When I says it depends upon how you look at things, I don’t just mean whether someone is a dreamer or a visionary. There are at least two ways of look at the issues that Dr Martin Luther King raised, issues which are still around today, which lead us to have a Black History Month. One way is to say that these things don’t need to affect us, because we don’t know any black people but if we did we’d be fine with that; the other way is to look at what goes in our society today.

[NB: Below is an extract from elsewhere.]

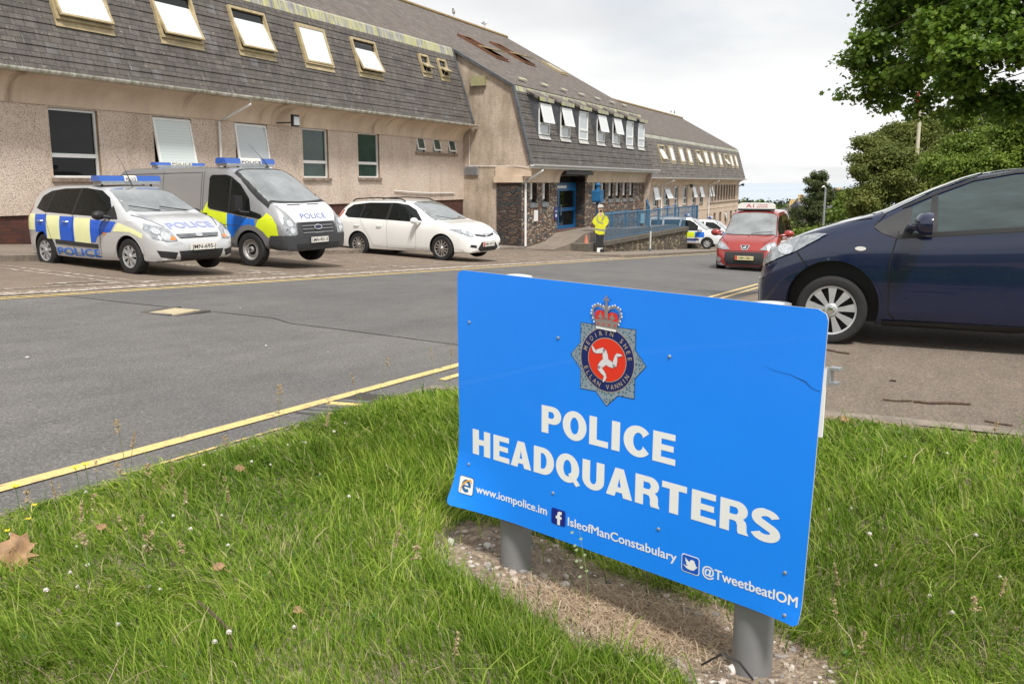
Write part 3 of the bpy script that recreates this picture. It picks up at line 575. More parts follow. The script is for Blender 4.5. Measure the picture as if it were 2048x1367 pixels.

The reality of 2019 in the UK is that the world remains a very unequal place, and Dr King’s ‘Beloved Community’ seems a long way away. Our own society is marked by its inequality and partiality, and is characterised by:
Young Black British males being more likely to go to prison than university
So-called ‘White flight’ from ethnically-mixed areas to more familiar mono-cultural ones seen as acceptable
Female Black and South Asian workers disproportionately affected by austerity
Some British politicians pandering to the racism of the far right
Roma and Gypsy and Traveller communities experiencing the worst health outcomes of all communities in the UK
Chinese-British students out performing all others academically, yet earning on average 25% less than their White counterparts after they graduate.

We heard the story of Joseph the dreamer, and the dream of Dr Martin Luther King for what he called the ‘Beloved Community’. He didn’t invent the idea of a ‘Beloved Community’. I think that’s what we found in our other Bible reading, from Revelation:
‘a great multitude that no-one can count, from every nation, form all tribes and peoples and languages, standing before the throne.

I believe God has a dream and a vision of a ‘Beloved Community’, where all peoples stand together as equals. Perhaps Black History Month is an opportunity to remind ourselves of God’s dream of that ‘Beloved Community’, and to consider what we can do to play our part in that?